Tuesday, 1 July 2014

The Pitts Family

There are many people who believe that crime in London starts and ends with certain brothers from the East End or South London, and nobody else about warrants any attention.  Yet London, like many of the cities in Britain, will have had deep rooted criminal families throughout their history.  Some of these families names are unknown outside their stamping grounds because of the fact that they do not court publicity, and are not eager to appear in front of a camera.  One of the numerous families that have inhabited the Capital, are the Pitts family.  Long established, they have had three family members that became notorious.  One of them, Shirley, was a top class shoplifter, making Harrods her personal fiefdom.  Born in 1926, she followed the family tradition of crime, and perfected her trade as a teenager and by the 1950`s, was thought of as the best shoplifter in the country. She even organised shopping raids on the continent.  She was jailed three times but prison did not deter her, and she kept up her shoplifting right up to her death in 1992.  A huge cortege of Daimlers made the procession to the cemetery, where she was buried in a Zandra Rhodes dress she had acquired the week before.  A floral tribute said "Gone Shopping"

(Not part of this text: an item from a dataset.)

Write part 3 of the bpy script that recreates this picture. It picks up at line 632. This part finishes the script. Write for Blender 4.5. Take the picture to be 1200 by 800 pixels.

     The other members of the family - their father had died in prison in 1962 - were blaggers(armed robbers) named Charlie & Adgie(Henry).  Charlie copped an 18 year sentence in 1984, along with his son-in-law  Sean McDonald, who was sentenced to 8 years, for the kidnapping of Shirley Goodwin, wife of John Goodwin, another villain.  She was abducted by four men armed with shotguns, they relieved a wall safe of a substantial amount of cash and a threatening letter was left for Goodwin.  He was already in prison, but he and his lawyer co-operated with Police.  Mrs Goodwin was held captive in a disused holiday camp, whilst demands for money were passed onto Goodwin.  Police were able to trace where Shirley Goodwin had been held, because of a deception devised between Goodwin & Police.  A letter was collected from his sister, for the gang, and the person who picked it up was followed discreetly.  The vehicle first went to an address, Rennethorne Gardens, and then they discovered a place on the Isle of Sheppey, down in Kent.  Mrs Goodwin, by this time, had been released by the gang.  Charlie Pitts & Sean McDonald were soon arrested and put on trial.  Positive proof that organised crime was a hell of a lot more than the usual two mobs.